Apr 25, 2019

The hedge fund moment is over

Illustration of a briefcase as a tombstone.

Illustration: Rebecca Zisser/Axios

Hedge funds are losing clients and money as they continue to deliver returns far worse than the broader stock market.

The big picture: Since the beginning of 2015, Americans' total financial assets have grown by nearly $11 trillion, Federal Reserve data shows, and less than 1% of that gain has been in hedge funds.

  • Aside from a select few managers who continue to generate inflows, hedge funds as a whole have been losing money — an average $5.4 billion of outflows per year since 2015, data from research firm eVestment shows.

“The industry has been struggling," Peter Laurelli, eVestment's global head of research, tells Axios. "Since the end of 2015, quarterly flow has been negative  in 10 of 14 quarters, including in each of the last four through Q1 2019."

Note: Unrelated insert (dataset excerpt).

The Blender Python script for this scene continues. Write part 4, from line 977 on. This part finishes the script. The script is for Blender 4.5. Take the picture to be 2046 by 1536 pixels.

What's happening: Last year the industry saw the fewest funds launched since 2000, with the number of funds shutting down exceeding the number of launches in both Q3 and Q4, according to estimates from Hedge Fund Research (HFR). That happened even as closures declined.

Driving the news: The S&P 500 has outperformed the average hedge fund by more than 100% since 2009, according to an Axios analysis.

  • Putting $100,000 in an S&P 500 index fund with a fee of 10 basis points would yield $301,489 at the end of 2019's first quarter. That same $100,000 invested in the average hedge fund would return $174,787.

Hedge fund managers are also eating away at their clients' money with expensive fees.

  • While fees for the average index fund have been fast approaching zero, with some firms even offering negative-fee products, hedge funds still charge an average of 1.45% management fees and 17% of returns for performance fees.
  • Yes, but: Some top hedge funds with market-beating records have been able to increase fees.

The bottom line: Plunging share prices and volatility late last year were heralded as a moment for hedge funds to shine, but instead the industry saw the highest outflows since the fourth quarter of 2016.

  • HFR President Kenneth J. Heinz, a strong backer of the industry, called 2018's performance "an industry milestone" and predicted a resurgence.
  • In a note to clients last month, he changed his tune. “While investor risk appetite has returned in early 2019, the environment remains challenging."